Para administrar as necessidades e particularmente os desejos, o homem junta-se com outros e fabrica o chamado contrato social. Esse diz respeito as ideias e também aos ideais de uma determinada época histórica. Certa utopia, em termos de ideais, agregam-se a realidade de tantas ideias e desse modo até simplista começa a existir os primórdios da democracia representativa, as leis jurídicas, a cidadania. Isso tudo depende da economia política e da estrutura ausente que vão transformando os homens mais inteligentes e mais hábeis, os mais cínicos e espertos, em políticos de várias áreas. Hoje o poder encontra-se associado ao narcotráfico, indústria bélica e energética, ou seja, em todos os níveis de poder.
O legislativo, o executivo e o judiciário estão bem articulados com o poder e uma minoria comanda a grande maioria dos homens chamados livres. A verdadeira soberania encontra-se nos representantes políticos dos poderes e esses juntamente com a mídia, religião, classificações até psiquiátricas, criam e mantem a desigualdade no âmbito da sociedade humana e da, assim chamada, civilização. As estruturas ausentes comandam o ser humano para alguns poucos que vivem e exploram a maioria dos indivíduos. A constituição e suas interpretações alicerçam o poder jurídico e fornecem uma liberdade controlada. O poder muda de mãos, mas continua tudo igual.
A produção da sociedade, da cidadania e da civilização de modo mais consciente e até inconsciente vai alimentando direitos escusos e punindo homens justos. Hoje o grande legado constitui o sistema capitalista. Algumas utopias nunca conseguiram ser nada além de capitalismos de estado. Somente um estado único no planeta todo pode ser desintegrado para o crescimento não de individualismos verdadeiros, mas de individualidades verdadeiras. Sabemos o quanto de utopia terá de ser transformada e isso será o processo contínuo para a construção de uma civilização melhor, inclusive no respeito à ecologia. Infelizmente em um futuro bastante distante.

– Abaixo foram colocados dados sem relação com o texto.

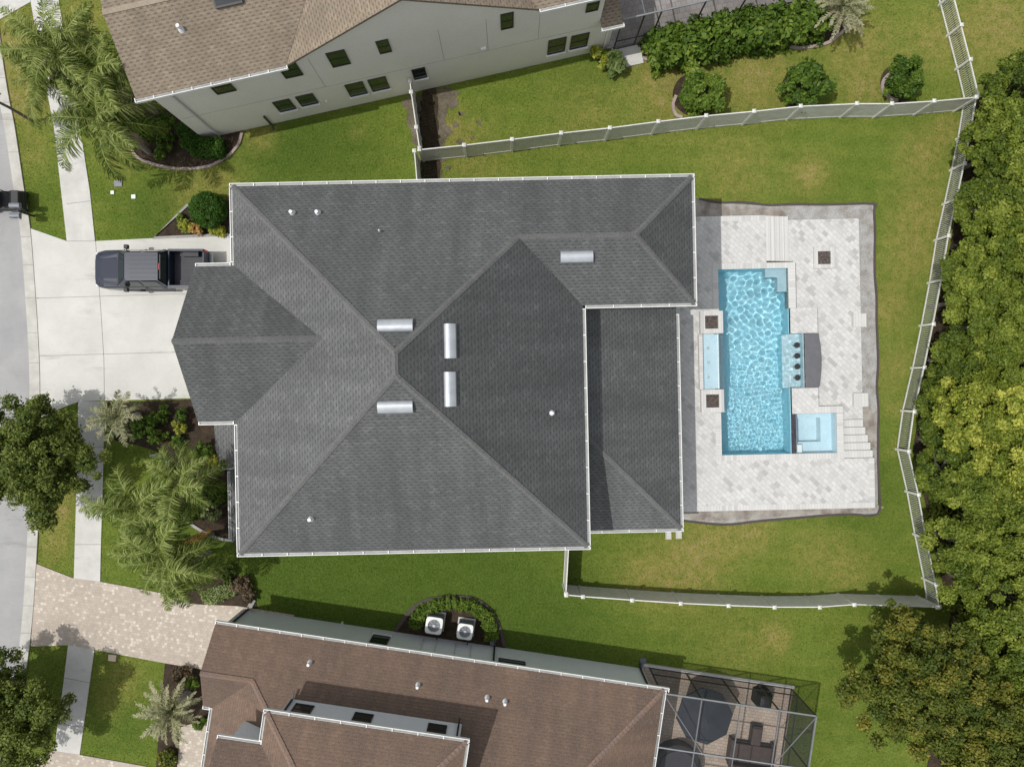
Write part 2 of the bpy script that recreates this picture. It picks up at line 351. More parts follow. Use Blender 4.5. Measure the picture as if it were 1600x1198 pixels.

Censura e revolução necessariamente ajudam para que tudo permaneça do mesmo modo, insistimos nisso. As mudanças de verdade são sempre muito temidas. É difícil o equilíbrio entre a liberdade de um indivíduo com os outros até nos chamados sistemas democráticos. Injustiça e corrupção maculam todo o contrato social existente. A desigualdade floresce, tantos espinhos machucam cada um de nós e percebemos nossos conflitos. Todos são iguais perante a lei: cinismo, absoluto cinismo. Todos são iguais, mas alguns, nesse contexto, sempre serão mais iguais do que outros.
Na próxima semana tratarei da Natureza e Cultura no ser humano II (as drogas e a moral).
SER POETA
"Ser poeta é a minha maneira de estar sozinho"
Fernando Pessoa
Quero ser o que não fui.
Ser gesto
sem movimento,
carícia paralisada.
Desejo
sem ardência,
emoção bem gelada.
Quero ser o que não fui.
Paraíso sem Pasárgada.
Inimigo de qualquer rei.
Sem me saber só,
sem saber que sei ou só serei.
Quero ser o que não fui.
Nada de poética.
Nada de evocação.
Nada de lirismo,
nem impensada ação.
Ser tantas pessoas,
ser tantas bandeiras.
Quero ser o que não fui.
Bandeira e Pessoa
seguem, atemporalidade.
Eu vi Bandeira sozinho no tempo.
Perdido na vida.
Eu vi o Pessoa sozinho na vida.
Perdido no tempo.
Quero ser rio,
quero ser sempre rio e correr,
serpenteando acasos e ocasos.
Estrada insólita,
caminho sempre incompressível.
Só, nas curvas dos rios.
Essa poesia de minha autoria é inédita.